Kirkus Reviews QR Code
MELTDOWN by GP  James

MELTDOWN

by GP James

Pub Date: May 15th, 2018
Publisher: Wyatt-MacKenzie Publishing

James tells the story of a nuclear power plant employee racing to save New York City from destruction in this thriller.

Trace Crane, a control-room supervisor at the Bear Mountain Nuclear Energy Center in the Hudson Valley, is about to meet his wife and daughter for a much-needed long weekend at a friend’s beach house in Greenwich, Connecticut, when the entire center begins to move: “the shaking hit like a mortar detonation, like Godzilla had grabbed the building and was trying to rattle all its contents out.” It’s an earthquake that causes a stationwide blackout; coolant isn’t getting to the reactors, which means that a full nuclear meltdown is imminent. Trace’s thoughts go immediately to his wife, Avi, and young daughter, Brooklyn, who get separated in the chaos when the 6.4 earthquake hits their town of Peekskill, New York. It falls to Trace to stabilize the reactors and find his family—if he can calm his nerves and focus. As the situation deteriorates, however, doing the right things becomes increasingly difficult: He may be able to save New York from annihilation—but if he does so, he may never see his family again. James writes in a taut, propulsive prose style that wrings a surprising amount of tension and dynamism out of the situation, particularly considering the book’s nearly 400-page length. Trace is a delightfully flawed hero—both inside and out, according to the author’s unflattering descriptions: “Stress, anger, and annoyance hung heavy in his jowls, ebullience springing free in unexpected smatterings of rising cheeks.
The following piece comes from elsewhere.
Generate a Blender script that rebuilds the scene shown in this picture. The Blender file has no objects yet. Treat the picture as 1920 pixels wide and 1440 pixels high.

Trace scratched at a patch of chronic psoriasis on his nose—a crust of pinkish-white flaky skin falling onto his paperwork.” James also isn’t afraid to get into the minutiae of just how a nuclear reactor works—and how one would fail—creating a foundation of verisimilitude on which the disaster-movie–style plot turns rest. James doesn’t reinvent the genre, but he does succeed in creating a claustrophobic and anxiety-producing thriller that will keep readers counting down to the final second.

A suspenseful and entertaining disaster novel.